For examples of mt. wave forecasts (though at 1km resolution), see these predictions
of vertical velocity
at 18,000 ft (500mb)
and
in a vertical slice.
The forecasts are not as timely as I would
like. In particular, it woulld be best for launching pilots to
have viewed forecasts initialized from the early morning sounding data
of that day since otherwise the models depend upon soundings taken the
previous evening and are thus less accurate. But at present the
1300 PST forecasts from that data would be not available until after
noon PDT, later than I would like, and so are not being
produced. The reason, of course, is that it takes time for
sounding data to be obtained and sent to NCEP, time for NCEP to
process it and run their model and produce output files, and time for
me to download those files and run my model and plot the output
produced. But since the RASP forecasts have not yet been shown to
be useful, for now I consider forecast timeliness a secondary
issue.
And a yet-to-be-resolved conundrum is that
several changes I would like to make to improve forecast accuracy
would also significantly increase the run time and hence make the
forecasts less timely. In particular, in the interest of
providing more timely forecasts I have used a larger time step than is
desirable, which decreases forecast accuracy.
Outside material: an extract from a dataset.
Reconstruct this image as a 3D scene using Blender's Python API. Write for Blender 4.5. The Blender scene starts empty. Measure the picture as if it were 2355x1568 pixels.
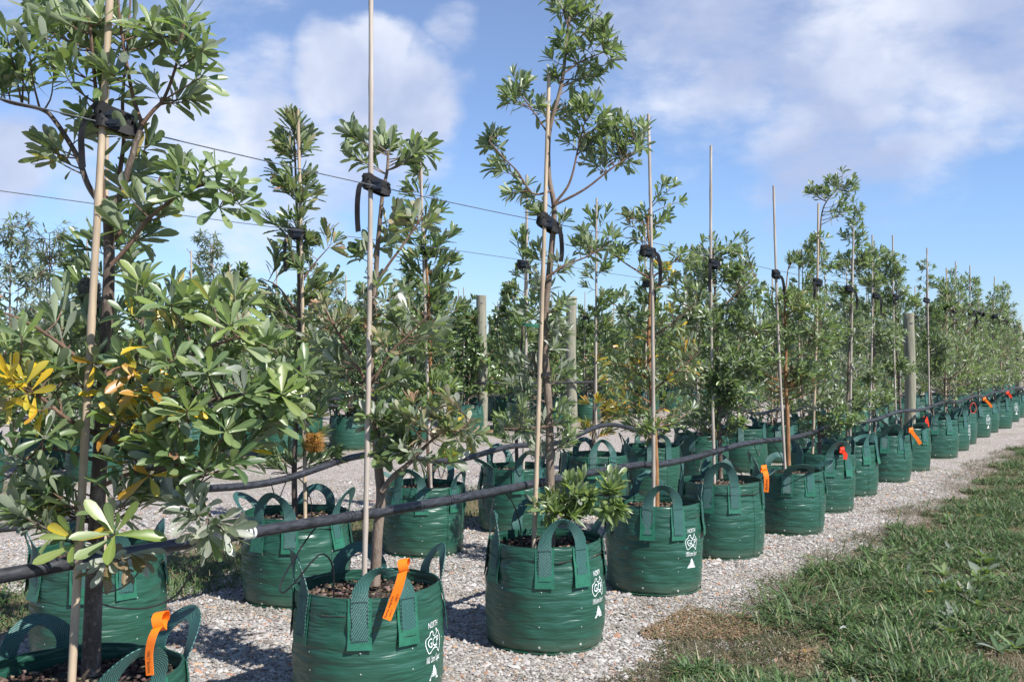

The crux of the
matter is that at present these forecasts are at the edge of what is
possible and practical - the good news is that as computer power
increases in the next years the timeliness and accuracy of the
forecasts will improve.
If these forecasts prove useful, I would plan to
make the code public so that others might produce high-resolution
soaring forecasts for their own local regions. Such a
"distributed computing" concept is much more practical than trying to
have a centralized computational effort (whereas the RUC/ETA BLIPMAP
processing is only practical when done centrally since for them the
very large "native grid" files must be downloaded, vice the much
smaller files tha RASP downloads). What is required is a DSL
connection, a reasonably powerful Linux computer, and time and energy
and commitment. The forecast images could be uploaded to either
a club's webpages or to a special section of the DrJack website for
viewing by others.
However, I will be spending much time simply
creating the system and can't afford to spend additional time
shepherding people through the somewhat involved build procedure - so
people would have understand that the code comes with no support from
me other than to fix something that is found to be broken. My
present thought is that I would work with some volunteer to build a
forecast for his location and in the process create detailed
instructions describing the process. There would also be the
understanding that he would assist at least one other person with the same
process, who would in turn make the same commitment to assist one
other person, etc. - in this way the knowledge and work required could be
spread over many. Such users could also interact and help each
other using the RASP forum. But those are only my present
thoughts and the time for such an endeavor has not yet arrived.